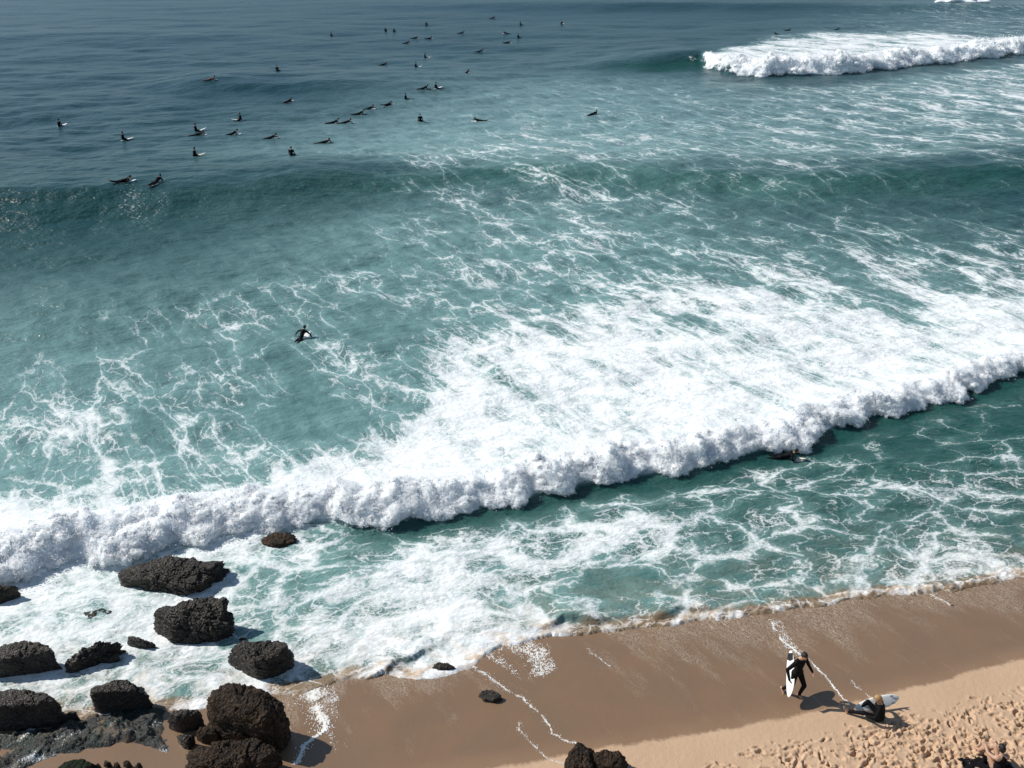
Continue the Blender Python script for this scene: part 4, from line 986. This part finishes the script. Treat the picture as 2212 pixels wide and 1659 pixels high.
# surfer poses: x right, y forward, z up, z = 0 the water
MS = {'suit': M_SUIT, 'skin': M_SKINT}
def sit_pose(v):
    b = Body(); ln = (.02, .06, -.10, .04)[v]; tw = (0, .12, -.1, -.2)[v]
    hp = (0, -.02, .02); ch = (tw * .1, ln, .42); nk = (tw * .1, ln + .02, .60)
    b.limb('suit', (hp, .15), ((tw * .05, ln * .5, .22), .135), (ch, .155)); b.limb('suit', ((-.13, ln, .47), .10), ((.13, ln, .47), .10)); b.limb('skin', ((ch[0], ch[1], .50), .07), (nk, .052))
    c, R = b.head((tw * .1, ln + .04, .72), (math.sin(tw * 3), 1, -.1))
    el = [((-.25, ln + .06, .22), (-.16, .24, .08)), ((-.27, ln + .02, .24), (-.25, .14, .03)), ((-.26, ln - .08, .24), (-.24, -.16, .05)), ((-.30, ln + .1, .30), (-.42, .16, .10))][v]
    er = [((.25, ln + .06, .22), (.15, .24, .08)), ((.27, ln + .08, .25), (.16, .26, .10)), ((.26, ln - .08, .24), (.24, -.18, .05)), ((.26, ln + .05, .22), (.17, .26, .08))][v]
    for q, (e, h) in ((-1, el), (1, er)):
        b.limb('suit', ((q * .19, ln, .50), .068), (e, .05), (h, .036)); d = np.array(h) - np.array(e); b.hand(h, d, (0, 0, 1), (-q, 0.1, 0))
        b.limb('suit', ((q * .09, 0, .03), .10), ((q * .27, .40, .03), .07), ((q * .29, .36, -.40), .05))
    return b.build('surfer_sitting', MS, .022), hair_mesh('hairtmp', c, R, M_HAIRD, seed=v)
def prone_pose(v, mats=MS):
    b = Body(); up = (.0, .05, .10, -.03, .24)[v]
    b.limb('suit', ((0, -.22, .14), .125), ((0, 0, .17 + up * .3), .12), ((0, .22, .23 + up), .14)); b.limb('suit', ((-.12, .27, .24 + up), .095), ((.12, .27, .24 + up), .095))
    b.limb('skin', ((0, .32, .28 + up), .065), ((0, .40, .36 + up), .052)); c, R = b.head((0, .46, .42 + up), (0, 1, -.1))
    arms = [(((-.30, .52, .20), (-.34, .74, .04)), ((.34, .10, .18), (.40, -.12, .02))), (((-.36, .34, .20), (-.42, .16, .0)), ((.28, .50, .26), (.32, .74, .12))),
            (((-.32, .26, .20), (-.24, .36, .09)), ((.32, .26, .20), (.24, .36, .09))), (((-.38, .40, .34), (-.55, .56, .22)), ((.36, .16, .16), (.42, -.04, .0))), (((-.40, .34, .40), (-.52, .20, .22)), ((.36, .40, .26), (.42, .46, .02)))][v]
    for q, (e, h) in ((-1, arms[0]), (1, arms[1])):
        b.limb('suit', ((q * .19, .27, .25 + up), .068), (e, .05), (h, .036)); b.hand(h, np.array(h) - np.array(e), (0, 0, 1), (-q, .1, 0))
        kz = (.07, .06, .07, .10, .08)[v]; fz = (.05, .03, .05, .22, .03)[v]
        b.limb('suit', ((q * .09, -.25, .14), .095), ((q * .11, -.66, kz), .068), ((q * .09, -1.02, fz), .046)); b.limb('skin', ((q * .09, -1.04, fz), .04), ((q * .09, -1.20, fz + (.02 if v != 3 else .12)), .03))
    return b.build('surfer_prone', mats, .022), hair_mesh('hairtmp', c, R, M_HAIRD, seed=v + 5)
SIT = [sit_pose(v) for v in range(4)]; PRO = [prone_pose(v) for v in range(5)]
PRO_RED = prone_pose(2, {'suit': M_RED, 'skin': M_SKINT})
temp_mesh('hairtmp')

# u, v (waterline), pose, heading in degrees (0 = right, 90 = out to sea), board, words for the person, words for the board
LINEUP = [
 (128,273,'s1',60,'w','surfer sitting upright, farthest left of all in the line-up','white surfboard of the farthest left sitting surfer'),
 (266,302,'s0',20,'w','surfer sitting on a white board, second from the left in the line-up','white surfboard with tip showing both sides of the second surfer from the left'),
 (425,283,'s2',20,'w','surfer sitting behind another paddling past, white board tip raised','white surfboard with its tip raised clear of the water'),
 (430,292,'p0',20,'w','surfer paddling close in front of one sitting with raised board tip','pale surfboard under the surfer paddling past a raised white tip'),
 (504,291,'p2',25,'w','surfer lying on a white board below the tall lone sitter','white surfboard under the surfer lying below the tall lone sitter'),
 (520,259,'s0',200,'w','tall lone sitter right of the raised white board tip','pale surfboard edge under the tall lone sitter'),
 (587,299,'p1',20,'y','surfer paddling right between the lying white board and the swimming pair','cream surfboard under the paddler left of the lower lone sitter'),
 (420,337,'s1',30,'y','surfer sitting low alone, straight below the raised white board tip','cream surfboard of the sitter below the raised white board tip'),
 (630,336,'s0',90,None,'surfer sitting with back turned, alone near the middle of the swell back',None),
 (270,392,'p3',30,'w','left one of two paddlers nearest the dark swell crest','pale surfboard under the left one of two paddlers at the swell crest'),
 (340,394,'p2',70,'w','right one of two paddlers nearest the dark swell crest','white surfboard under the right one of two paddlers at the swell crest'),
 (702,309,'p0',15,'k','paddler with arms spread, just right of the back-turned sitter','dark surfboard under the spread armed paddler'),
 (723,266,'p2',5,'k','left one of two paddlers moving side by side to the right','dark surfboard under the left one of the side by side paddlers'),
 (749,266,'p1',5,'w','right one of two paddlers moving side by side to the right','pale surfboard under the right one of the side by side paddlers'),
 (778,247,'p2',12,'k','paddler stretched long and flat at the tail of the diagonal row','dark surfboard under the long flat paddler at the row\'s tail'),
 (799,236,'p1',30,'w','second paddler up the diagonal row of four','white surfboard under the second paddler of the diagonal row'),
 (839,227,'p3',40,'w','third surfer up the diagonal row, on a white board','white surfboard under the third surfer of the diagonal row'),
 (878,215,'s2',0,'k','surfer sitting upright at the head of the diagonal row, board sticking out left','long dark surfboard sticking out left of its upright sitter'),
 (908,262,'s0',95,None,'surfer sitting with back turned where milky water begins',None),
 (1034,262,'p3',170,'w','surfer paddling left in milky water with one arm out','white surfboard under the surfer paddling left in milky water'),
 (624,220,'p0',60,'w','lone paddler halfway between the red suit and the diagonal row','white surfboard under the lone paddler below the small swell'),
 (457,173,'red',10,'y','surfer in a red suit lying on a board at the small swell','cream surfboard under the red suited surfer'),
 (599,153,'s0',80,None,'surfer sitting alone right of the red suited one, behind the small swell',None),
 (715,78,'s1',20,'k','surfer sitting far out, leftmost of the outer crowd','dark surfboard of the leftmost surfer in the outer crowd'),
 (833,68,'s0',90,None,'left one of the outer sitting pair, tallest of the outer crowd',None),
 (851,69,'s3',60,None,'right one of the outer sitting pair',None),
 (921,55,'s3',80,None,'surfer sitting above the outer pair, alone to their right',None),
 (998,72,'p2',5,'y','long flat paddler in the outer crowd, heading right','cream surfboard under the long flat outer paddler'),
 (897,83,'p0',15,'w','upper left of three paddlers bunched in the outer crowd','white surfboard of the upper left bunched paddler'),
 (928,84,'p3',25,'w','right one of three paddlers bunched in the outer crowd','white surfboard of the right bunched paddler'),
 (879,94,'p1',15,'w','lowest of three paddlers bunched in the outer crowd','white surfboard of the lowest bunched paddler'),
 (918,125,'s0',10,'w','sitter with board tips showing both sides, below the bunched paddlers','white surfboard crossing under the sitter below the bunched paddlers'),
 (829,141,'p1',10,'w','paddler left of a sitter, above the dark small swell','white surfboard under the paddler above the dark small swell'),
 (898,145,'s0',15,'w','sitter right of a paddler, above the dark small swell','white surfboard of the sitter above the dark small swell'),
 (1010,157,'p0',70,'w','paddler with spread arms, alone where the pale water starts','white surfboard under the spread armed paddler in paler water'),
 (1038,112,'p2',8,'w','paddler towing a long pale streak in the right outer crowd','white surfboard trailing left of its outer paddler'),
 (941,191,'s3',30,'w','right one of two surfers at the right end of the dark small swell','white surfboard of the right surfer at the small swell\'s end'),
 (917,192,'p2',20,'k','left low one of two surfers at the right end of the dark small swell','dark surfboard of the low surfer at the small swell\'s end'),
 (1065,40,'p2',8,'k','topmost paddler of the outer crowd','dark surfboard under the topmost outer paddler'),
 (1093,73,'p1',170,'w','paddler with a white board right of the long flat outer paddler','white surfboard right of the long flat outer paddler'),
 (1097,93,'p3',10,'w','low paddler, lowest of the right outer crowd','white surfboard of the lowest paddler in the right outer crowd'),
 (1124,54,'s0',10,'k','sitter in the right outer crowd, upper one of a vertical pair','dark surfboard of the upper sitter in the vertical pair'),
 (1119,81,'s3',20,'k','sitter in the right outer crowd, lower one of a vertical pair','dark surfboard of the lower sitter in the vertical pair'),
 (1213,53,'s1',60,'w','sitter alone at the far right of the outer crowd','white surfboard of the sitter alone right of the outer crowd'),
 (1283,247,'p0',40,None,'lone paddler in pale foamy water right of the line-up',None),
 (1677,75,'p2',180,'k','paddler at the left tip of the far breaker\'s foam','dark surfboard at the left tip of the far breaker\'s foam'),
 (1703,66,'p3',0,None,'tiny paddler just behind the left tip of the far foam',None),
 (1808,65,'p2',10,'k','paddler behind the middle of the far breaker\'s foam','dark surfboard behind the middle of the far foam'),
]
GP, GB = 'surfers out in the water', 'surfboards out in the water'
def on_sea(u, v):
    """first place where the line of sight meets the waves"""
    a, b = un(u, v, 3.0), un(u, v, -.6); t = np.linspace(0, 1, 500)[:, None]; p = a + (b - a) * t
    w = wz(p[:, 0], p[:, 1], np.full(500, sea_sp(v)[0])); k = int(np.argmax(p[:, 2] <= w)); return p[k], float(w[k])
def sea_sp(v): return np.array([max(.55 * (un(CX, v - 1)[1] - un(CX, v + 1)[1]), 2.9 * un(CX + 1, v)[0])])
for (u, v, pose, hd, bd, lp, lb) in LINEUP:
    q, zw = on_sea(u, v)
    bm_, hm_ = PRO_RED if pose == 'red' else (SIT if pose[0] == 's' else PRO)[int(pose[1])]
    rz = math.radians(hd) - math.pi / 2; sitp = pose[0] == 's'
    person('person', bm_, hm_, (q[0], q[1], zw + (.0 if sitp else -.05)), rz, lp, GP, 1.05)
    if bd:
        pit = math.radians((14 if pose == 's2' and bd == 'w' else 7) if sitp else 2.5)
        Mx = Matrix.Translation((q[0], q[1], zw + (-.05 if sitp else -.085))) @ Matrix.Rotation(rz, 4, 'Z') @ Matrix.Translation((0, .22 if sitp else .0, .03 if sitp else 0)) @ Matrix.Rotation(pit, 4, 'X')
        surfboard(bd, Mx, lb, GB, parts=False)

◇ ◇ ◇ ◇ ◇

WHAT TO DO:
State how many lines hold the word "from". The number is the whole answer.

PROBLEM SOLUTION:
2